Retail Distribution Review

Written evidence submitted by Ken Prosser, Prosser Knowles Associates Ltd

Summary

Having watched the whole of the debate in the House in relation to the detrimental effect that RDR is likely to have on the IFA industry, I feel strongly that it is my duty to try and prevent the erosion of a once proud industry. The summing up of the Debate by Mark Hoban, was to say the least skewed and revealed either a complete lack of knowledge of the industry or, worse still, a revelation of the Government’s seeming determination to kill off small businesses, whilst siding with the Regulators, who in turn have spent years trying to make regulation unbearable.

I hope that the points I will make in the Submission will be factually, rather than emotionally based, but after 50+ years in the industry, then that may prove to be difficult.

Essentially I hope to make the committee think in terms of the overall effects on the industry, if they do not play their part in putting a stop to the nationalisation of the financial services industry, for that is what is seemingly the underlying aim of the Financial Services Authority.

If requested I am happy to give oral evidence at any Committee Hearing and I have no reason to request that any of the information remain confidential.

Memorandum

The main points covered in the submission relate to commissions, grandfathering and the examination process and the seeming lack of a level playing field. Also how the spread of financial services does nothing to present a prudent face

I am 69 years of age and currently a Director of Prosser Knowles Associates Ltd, a firm I established some 25 years ago and which now employs 12 people and, it is hoped, will continue to expand in the future, both short and, hopefully, medium term.

I started in the world of finance on leaving school, by joining, what was then, Westminster Bank, I subsequently moved to a Building Society, shortly before the era of the Low Cost Endowment!

I then teamed up with a firm of local Estate Agents, to handle the financial services side of their business, but after 3 years became disillusioned and created Prosser Knowles and at all times tried to ensure that this is an ethically rather than a reward run business.

Submission

1) Since the financial servicers industry became regulated, initially by FIMBRA the savings ratios in this country have fallen. An educated guess leads me to believe that as commissions have become more of an issue, for the Regulator, there is a correlation with falls in savings.

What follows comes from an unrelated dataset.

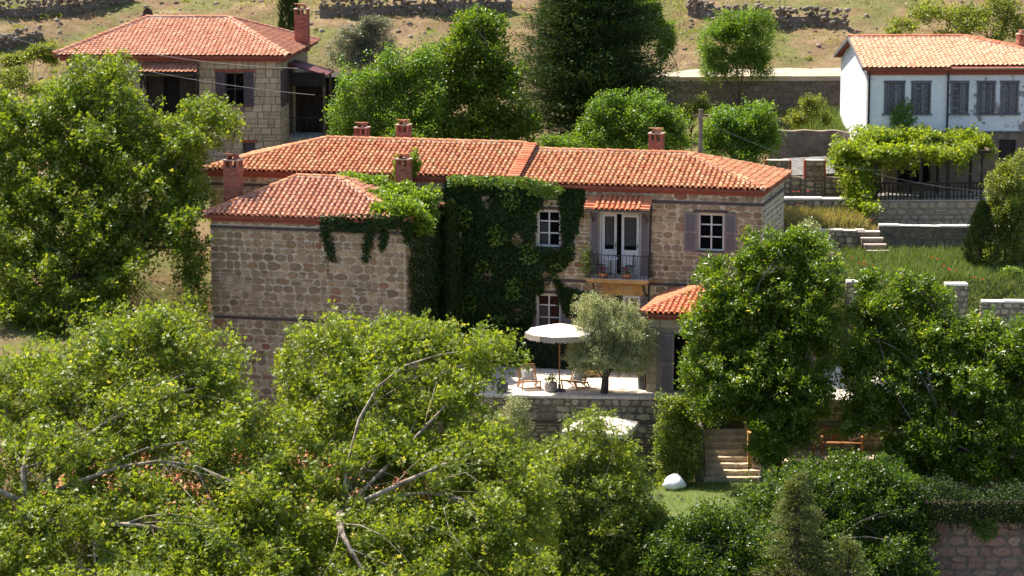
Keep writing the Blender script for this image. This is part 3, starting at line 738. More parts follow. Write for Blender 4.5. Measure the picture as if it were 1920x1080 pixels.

It also has to be said that legislators and regulators continuing interference in pension rules has not helped the savings situation in that area.

2) Complaints against sales by Bancassurers have risen, whilst those against IFA’s have fallen.

3) The increase in regulation has served only, in the vast majority of cases, to confuse the client rather than enlighten

4) Regulation has brought about the demise of many well run providers, and as a consequence reduced competition and handed business to the Bancassurers.

5) Despite the efforts of successive Regulators to bring about the demise of remuneration by commission, the clients rather than the profession have resisted this change. They remain, in the face of growing transparency, relaxed about payment by commission. Certainly they show no signs of wanting to pay for financial advice, and whilst we are happy to be flexible in lowering the amounts of commission taken for larger transactions, that situation remains the same. It would be difficult to see how much one could charge a client for advising on a £20 per month savings plan. If the true costs were to be applied it would take some 12 months to cover our costs alone, and you would have yet another person who wasn’t aware of the benefits that can arise from regular savings, however small.

6) I’m aware that the OFT says that there is no way that a ceiling could be placed on commission percentages. What makes them different to OFWAT, OFGEM and the like who seemingly restrain the suppliers of utilities. Are they not just a (lower) arm of Government who, presumably, be legislated?

7) To move on to examinations, and grandfathering, this whole area has become a cash cow for the education/training industry. I have nothing against examinations per se, but there comes a point in life (mine!) where experience gained over a number of years has a part to play. Ever since the inception of FPC1,2&3 the Regulator and it’s allies have seen fit to take money from IFA’s to support their own industries, all of their income, by the way, coming from the dreaded commission paid by the client! This latest attempt is yet another attempt to get complete their theoretical knowledge. I’d be surprised if it were the last however, and during all of this time there has been no insistence on the main body of Bancassurers taking similar examinations. I don’t call that a level playing field. Someone should perhaps explain to me, and to you, how a cashier in Tesco’s with little experience can sell a financial product, whilst someone with 50 years experience being is debarred from doing so by dint of the fact that they aren’t qualified!